Identity has always been a biggie for me - being mixed myself, I always felt and was made to feel, different. It bothered me until I let it go and realised just what a magnificent gift had been bestowed on me by having parentage as diverse as Scottish and Indian :D.

I would have guessed that becoming independent would have led them to want to reject English as a way to claim their own country back. I guess that's what they're trying to do now, instead.

This inferiority complex has transformed somewhat into an upsurge of fascist Hindutva, and an aggressive pursuit of narrow agendas playing out at top political levels. The relative statuses of Hindi/Urdu and English may be drawing closer, but the perceived divisions in the country are widening

Something that seems to be happening in a lot of countries of late :(

There are no natural lines of division across the planet which conform to any man-made sense of nationality. It can be fun to cheer a team on in a match, but the division into teams itself is as artificial and random as the lines drawn on a map to separate one set of people from another, to split people apart.

Have you read this post on countries from @mattclarke? It's very much along these lines. Most of these things are just the rules of man-made games.

Identity has always been a biggie for me - being mixed myself, I always felt and was made to feel, different. It bothered me until I let it go and realised just what a magnificent gift had been bestowed on me by having parentage as diverse as Scottish and Indian

Our instinct is to want to fit in as children and young adults. It can take a long time to realise that our difference is a new perspective and a gift. Yet, in the right environment, even as children we can grow up loving the variety around us. I sometimes wish that my grandparents had chosen to raise their children bilingual, so that my sister and I could have enjoyed the same. I'm guessing that straight after the war it mustn't have seemed like a great idea to be speaking German, though.

So much of human history we were divided up into cities, which is so much more sensible.
Cities can have their own languages, governance, cultural practices and even internal currencies (with gold and silver used for trade with other cities), there's really no need for the concept of a country, unless you want to micromanage the lives of the people on an entire continent, controlling their movements, activities, and which items they can own.

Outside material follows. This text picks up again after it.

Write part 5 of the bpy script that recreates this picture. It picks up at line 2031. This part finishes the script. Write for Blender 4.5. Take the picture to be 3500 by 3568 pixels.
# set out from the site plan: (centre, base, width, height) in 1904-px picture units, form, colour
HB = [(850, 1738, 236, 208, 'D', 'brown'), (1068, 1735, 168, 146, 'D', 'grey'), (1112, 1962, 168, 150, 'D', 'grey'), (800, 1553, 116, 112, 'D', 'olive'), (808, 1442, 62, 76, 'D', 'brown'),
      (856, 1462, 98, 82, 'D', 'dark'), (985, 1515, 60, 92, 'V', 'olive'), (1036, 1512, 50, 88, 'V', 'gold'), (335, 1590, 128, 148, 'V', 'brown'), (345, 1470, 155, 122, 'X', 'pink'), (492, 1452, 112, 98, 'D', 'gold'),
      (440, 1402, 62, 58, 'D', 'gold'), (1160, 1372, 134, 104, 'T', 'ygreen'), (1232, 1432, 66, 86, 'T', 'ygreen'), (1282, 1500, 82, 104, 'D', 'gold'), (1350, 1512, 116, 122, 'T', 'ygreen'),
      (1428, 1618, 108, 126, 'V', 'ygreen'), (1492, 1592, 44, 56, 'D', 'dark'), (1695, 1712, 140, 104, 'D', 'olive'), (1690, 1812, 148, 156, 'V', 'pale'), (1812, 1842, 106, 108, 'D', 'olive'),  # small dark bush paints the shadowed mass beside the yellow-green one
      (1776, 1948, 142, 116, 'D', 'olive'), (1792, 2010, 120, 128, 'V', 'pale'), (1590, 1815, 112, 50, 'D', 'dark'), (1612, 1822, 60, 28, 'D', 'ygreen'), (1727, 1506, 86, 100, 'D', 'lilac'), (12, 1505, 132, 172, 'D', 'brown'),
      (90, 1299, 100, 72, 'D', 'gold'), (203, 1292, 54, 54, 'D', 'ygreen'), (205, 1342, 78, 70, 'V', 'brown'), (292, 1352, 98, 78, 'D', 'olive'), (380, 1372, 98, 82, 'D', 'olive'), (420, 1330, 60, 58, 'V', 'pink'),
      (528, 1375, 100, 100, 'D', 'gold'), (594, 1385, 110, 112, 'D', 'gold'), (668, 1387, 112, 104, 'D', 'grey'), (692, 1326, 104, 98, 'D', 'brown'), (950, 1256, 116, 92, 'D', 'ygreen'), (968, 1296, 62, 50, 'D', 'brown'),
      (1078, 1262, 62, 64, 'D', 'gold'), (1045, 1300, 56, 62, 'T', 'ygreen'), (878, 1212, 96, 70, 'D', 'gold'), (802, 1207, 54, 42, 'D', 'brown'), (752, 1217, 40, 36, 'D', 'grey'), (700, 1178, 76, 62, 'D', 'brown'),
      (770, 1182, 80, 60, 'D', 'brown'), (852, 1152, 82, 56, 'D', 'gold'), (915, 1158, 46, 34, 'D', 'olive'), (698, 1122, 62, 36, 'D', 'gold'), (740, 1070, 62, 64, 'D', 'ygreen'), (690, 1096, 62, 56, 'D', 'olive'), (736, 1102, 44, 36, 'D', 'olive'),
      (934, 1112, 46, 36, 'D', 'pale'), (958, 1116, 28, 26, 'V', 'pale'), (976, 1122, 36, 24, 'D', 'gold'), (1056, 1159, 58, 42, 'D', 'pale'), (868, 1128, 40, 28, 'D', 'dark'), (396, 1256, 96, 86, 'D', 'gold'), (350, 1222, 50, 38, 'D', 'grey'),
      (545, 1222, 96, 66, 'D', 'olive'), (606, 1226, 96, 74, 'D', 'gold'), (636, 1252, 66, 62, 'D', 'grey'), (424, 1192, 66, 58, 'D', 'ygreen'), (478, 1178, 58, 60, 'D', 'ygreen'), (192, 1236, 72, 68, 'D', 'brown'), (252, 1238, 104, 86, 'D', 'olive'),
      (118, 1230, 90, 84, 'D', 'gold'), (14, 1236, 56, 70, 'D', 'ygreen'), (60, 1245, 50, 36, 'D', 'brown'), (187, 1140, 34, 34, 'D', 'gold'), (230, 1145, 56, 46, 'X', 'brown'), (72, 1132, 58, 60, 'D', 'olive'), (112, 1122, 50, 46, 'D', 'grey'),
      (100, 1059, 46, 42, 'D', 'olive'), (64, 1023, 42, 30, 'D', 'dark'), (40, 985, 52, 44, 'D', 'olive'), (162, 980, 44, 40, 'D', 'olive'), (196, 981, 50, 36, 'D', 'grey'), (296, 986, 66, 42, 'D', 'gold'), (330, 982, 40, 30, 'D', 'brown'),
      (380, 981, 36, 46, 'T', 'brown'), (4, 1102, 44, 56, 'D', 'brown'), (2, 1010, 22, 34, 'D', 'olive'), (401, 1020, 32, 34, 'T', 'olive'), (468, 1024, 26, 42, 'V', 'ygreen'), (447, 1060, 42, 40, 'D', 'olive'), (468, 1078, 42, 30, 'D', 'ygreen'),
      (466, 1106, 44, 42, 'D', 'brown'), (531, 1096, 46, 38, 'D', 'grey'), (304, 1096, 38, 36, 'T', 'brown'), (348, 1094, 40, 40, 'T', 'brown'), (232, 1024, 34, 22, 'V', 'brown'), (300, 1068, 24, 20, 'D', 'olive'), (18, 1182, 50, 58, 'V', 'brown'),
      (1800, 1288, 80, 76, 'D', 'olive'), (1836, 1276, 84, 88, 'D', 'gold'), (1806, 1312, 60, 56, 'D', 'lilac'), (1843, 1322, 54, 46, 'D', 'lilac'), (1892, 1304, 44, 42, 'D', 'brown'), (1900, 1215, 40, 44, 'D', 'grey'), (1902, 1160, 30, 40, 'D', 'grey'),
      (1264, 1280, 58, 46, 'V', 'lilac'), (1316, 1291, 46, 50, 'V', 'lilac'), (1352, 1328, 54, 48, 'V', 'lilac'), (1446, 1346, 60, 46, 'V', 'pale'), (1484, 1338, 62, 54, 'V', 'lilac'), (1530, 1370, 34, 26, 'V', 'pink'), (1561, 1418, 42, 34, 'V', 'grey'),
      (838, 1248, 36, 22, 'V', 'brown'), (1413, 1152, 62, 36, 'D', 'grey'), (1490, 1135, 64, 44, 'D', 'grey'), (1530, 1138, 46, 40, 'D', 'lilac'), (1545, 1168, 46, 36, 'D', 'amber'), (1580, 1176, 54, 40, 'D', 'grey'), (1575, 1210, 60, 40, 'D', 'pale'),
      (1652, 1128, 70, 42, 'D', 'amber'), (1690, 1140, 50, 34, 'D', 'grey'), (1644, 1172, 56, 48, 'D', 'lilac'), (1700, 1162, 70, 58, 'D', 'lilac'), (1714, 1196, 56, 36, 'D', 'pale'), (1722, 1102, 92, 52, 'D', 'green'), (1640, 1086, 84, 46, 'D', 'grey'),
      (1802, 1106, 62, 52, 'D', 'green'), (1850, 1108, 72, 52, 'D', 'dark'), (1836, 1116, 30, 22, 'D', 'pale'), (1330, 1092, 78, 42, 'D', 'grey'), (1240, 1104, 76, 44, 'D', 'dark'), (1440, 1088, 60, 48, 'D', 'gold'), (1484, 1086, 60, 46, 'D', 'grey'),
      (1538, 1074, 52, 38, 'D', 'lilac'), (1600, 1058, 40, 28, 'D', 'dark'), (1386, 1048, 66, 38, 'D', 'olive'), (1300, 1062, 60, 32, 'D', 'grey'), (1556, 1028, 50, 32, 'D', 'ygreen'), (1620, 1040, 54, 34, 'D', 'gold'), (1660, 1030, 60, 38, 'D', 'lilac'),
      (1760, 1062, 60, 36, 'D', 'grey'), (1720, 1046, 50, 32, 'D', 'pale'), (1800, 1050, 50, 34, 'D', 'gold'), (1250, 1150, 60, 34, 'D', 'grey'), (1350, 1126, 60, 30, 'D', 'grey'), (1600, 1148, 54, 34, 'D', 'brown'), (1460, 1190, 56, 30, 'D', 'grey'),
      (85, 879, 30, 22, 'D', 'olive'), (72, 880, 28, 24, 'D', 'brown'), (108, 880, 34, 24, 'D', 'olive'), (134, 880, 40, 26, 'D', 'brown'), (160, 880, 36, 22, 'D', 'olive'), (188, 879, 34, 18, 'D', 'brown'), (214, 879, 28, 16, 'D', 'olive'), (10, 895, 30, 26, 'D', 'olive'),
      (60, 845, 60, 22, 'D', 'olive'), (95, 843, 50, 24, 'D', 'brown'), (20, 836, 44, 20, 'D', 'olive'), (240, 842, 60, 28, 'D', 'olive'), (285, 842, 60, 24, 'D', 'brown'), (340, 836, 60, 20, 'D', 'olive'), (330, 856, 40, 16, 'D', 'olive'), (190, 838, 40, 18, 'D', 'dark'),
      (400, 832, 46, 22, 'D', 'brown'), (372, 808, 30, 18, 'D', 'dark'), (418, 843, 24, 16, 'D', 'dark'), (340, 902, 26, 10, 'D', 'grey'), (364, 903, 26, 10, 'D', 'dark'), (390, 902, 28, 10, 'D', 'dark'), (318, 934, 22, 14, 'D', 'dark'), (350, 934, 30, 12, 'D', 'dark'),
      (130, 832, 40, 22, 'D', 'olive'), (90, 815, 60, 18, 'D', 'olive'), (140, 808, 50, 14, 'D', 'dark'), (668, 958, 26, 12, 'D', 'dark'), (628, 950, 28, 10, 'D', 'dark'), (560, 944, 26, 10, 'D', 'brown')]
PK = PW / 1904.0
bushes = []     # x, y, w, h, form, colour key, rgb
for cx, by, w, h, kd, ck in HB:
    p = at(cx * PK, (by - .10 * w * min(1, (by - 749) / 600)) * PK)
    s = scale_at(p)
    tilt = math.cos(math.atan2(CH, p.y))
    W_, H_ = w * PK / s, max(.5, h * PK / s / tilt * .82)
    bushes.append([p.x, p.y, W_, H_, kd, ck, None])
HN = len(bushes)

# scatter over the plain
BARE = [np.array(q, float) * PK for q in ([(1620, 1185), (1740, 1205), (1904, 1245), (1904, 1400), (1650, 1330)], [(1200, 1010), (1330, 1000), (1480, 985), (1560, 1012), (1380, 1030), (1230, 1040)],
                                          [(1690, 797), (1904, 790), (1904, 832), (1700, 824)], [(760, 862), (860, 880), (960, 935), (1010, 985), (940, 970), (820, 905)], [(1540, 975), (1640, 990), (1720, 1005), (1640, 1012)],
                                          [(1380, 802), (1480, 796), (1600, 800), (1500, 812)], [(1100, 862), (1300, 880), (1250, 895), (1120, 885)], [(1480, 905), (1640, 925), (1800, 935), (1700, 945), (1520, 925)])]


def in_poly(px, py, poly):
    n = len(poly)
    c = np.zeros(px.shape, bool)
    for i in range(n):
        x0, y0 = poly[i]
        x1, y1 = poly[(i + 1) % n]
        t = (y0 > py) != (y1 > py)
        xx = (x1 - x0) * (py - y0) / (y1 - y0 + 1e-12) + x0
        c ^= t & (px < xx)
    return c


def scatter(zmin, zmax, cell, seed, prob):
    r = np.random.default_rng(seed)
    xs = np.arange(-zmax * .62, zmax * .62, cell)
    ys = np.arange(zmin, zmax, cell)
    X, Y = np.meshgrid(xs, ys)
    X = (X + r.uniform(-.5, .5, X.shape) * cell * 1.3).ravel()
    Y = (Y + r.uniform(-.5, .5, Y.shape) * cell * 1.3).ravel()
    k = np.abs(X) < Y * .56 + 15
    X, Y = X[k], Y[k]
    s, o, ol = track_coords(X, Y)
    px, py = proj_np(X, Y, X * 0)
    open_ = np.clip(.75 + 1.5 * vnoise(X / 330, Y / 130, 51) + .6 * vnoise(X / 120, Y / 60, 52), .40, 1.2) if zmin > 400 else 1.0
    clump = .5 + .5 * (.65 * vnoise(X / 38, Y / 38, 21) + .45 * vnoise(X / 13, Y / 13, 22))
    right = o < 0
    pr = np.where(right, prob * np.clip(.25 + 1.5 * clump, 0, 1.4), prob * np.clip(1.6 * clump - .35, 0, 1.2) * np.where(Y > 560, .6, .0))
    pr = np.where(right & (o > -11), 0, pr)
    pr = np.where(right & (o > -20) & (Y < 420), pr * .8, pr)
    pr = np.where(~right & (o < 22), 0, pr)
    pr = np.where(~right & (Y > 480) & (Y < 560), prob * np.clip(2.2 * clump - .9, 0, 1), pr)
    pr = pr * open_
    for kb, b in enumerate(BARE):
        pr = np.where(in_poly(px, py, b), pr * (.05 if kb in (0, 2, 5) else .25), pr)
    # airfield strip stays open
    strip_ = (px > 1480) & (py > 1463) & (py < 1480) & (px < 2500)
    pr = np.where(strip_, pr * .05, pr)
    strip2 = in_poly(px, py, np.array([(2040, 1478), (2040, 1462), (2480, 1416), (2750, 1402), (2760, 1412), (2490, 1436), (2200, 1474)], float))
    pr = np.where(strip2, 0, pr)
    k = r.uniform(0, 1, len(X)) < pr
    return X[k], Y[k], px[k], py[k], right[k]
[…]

Villages, towns then cities would have been more like an expansion on the tribes, but the larger the populous, the more disconnected we become and the harder it becomes for one entity to have control without finding ways to keep eyes on everyone.

unless you want to micromanage the lives of the people on an entire continent, controlling their movements, activities, and which items they can own.

Of course, what else would the power hungry want? There is no meaning to their life without control.

Thanks for the link to @mattclarke's post - very interesting and I agree entirely :) ...... it's interesting to think just how much is the product of 'man-made' stuff. All man-made structuring, organising, writing (including religious texts, regardless of origin :) etc etc are products of thought, all divisions and groupings too. Matt's observation is astute - cities and continents, but no countries. Cities and continents retain a continuity that 'countries' do not. Pre WW1 or WW2 cities and continents no different (in location anyway :) than post, yet country lines re-drawn out of some bureaucrat's backside and onto a 'map'.

Goodness, given how some of the oldies in the UK still haven't forgiven the Germans, I don't think it would've been a good idea post WW2. Oh the insanity of it all!!

Cities and continents retain a continuity that 'countries' do not.

Although cities do sometimes get a name change when country boundaries change or dictators come and go.